What we do know of Kindred’s Nordic experience is that its Trannel subsidiary is facing some regulatory wrath in the country, facing daily ‘coercive fines’ for the Lotslift authority – this could well be one of the headwinds referred to by Tjärnström.

Meanwhile, difficulties have also emerged in Belgium – which like its Dutch neighbour is also adopting marketing restrictions on 1 July – but Tjärnström maintained that Kindred’s position in the market is on the up.

He said: “There are positive signs in Belgium, with revenue from 1-23 April 10% higher than the daily average revenue during the first quarter. This is a step in the right direction.”

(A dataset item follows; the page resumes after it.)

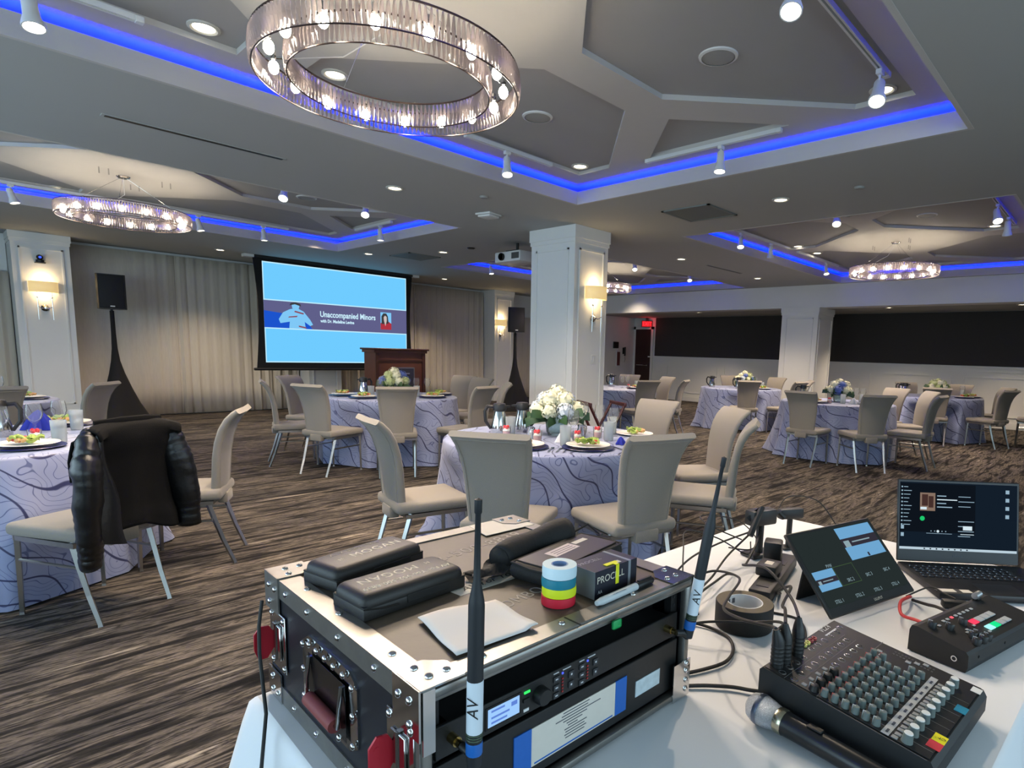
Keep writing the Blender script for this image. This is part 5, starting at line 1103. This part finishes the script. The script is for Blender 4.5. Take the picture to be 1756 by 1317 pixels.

Finally, the CEO also shared some insights into Kindred’s US operations, responding to one interested investor who questioned when the group’s North American business will become profitable. 

Kindred’s approach is to implement a ‘one platform strategy globally’, he said, pointing to the recent licence approval secured in the igaming fortress state of New Jersey, as well as a retail sportsbook detail with a Washington State tribal casino operator.

“The North America platform rollout is expected to have a positive impact immediately on customer experience, metrics like acquisition, and also retention and overall experience and that will gradually turn into growth in revenues and then indeed, over time, also profitability,” he said.

“We have yet to see really what kind of effect we’ll see in real time for our own technology there and what we can achieve, but right now, we’re still reiterating what we mentioned at the CMD (Capital Markets Day).”

Looking ahead, the CEO stated that Kindred is trying to focus on growth in locally licensed markets as opposed to the ‘ markets’ – those he referred to as black markets in one answer – after reporting the fourth strongest quarter and second strongest first quarter in its history.

He concluded his presentation: “We’re making solid progress across the key value drivers in the coming years, and we see here again, the solid growth across all regions in the first quarter offsetting the temporary headwinds we’ve seen in Norway and Belgium, which is normal from time to time. 

“When we address those headwinds, we are returning the markets to growth over time which we indeed also have shown previously.

“Also, for the Dutch market. we’re on track to become the market leader with strong development in the first quarter and gaining market share since re-entry.”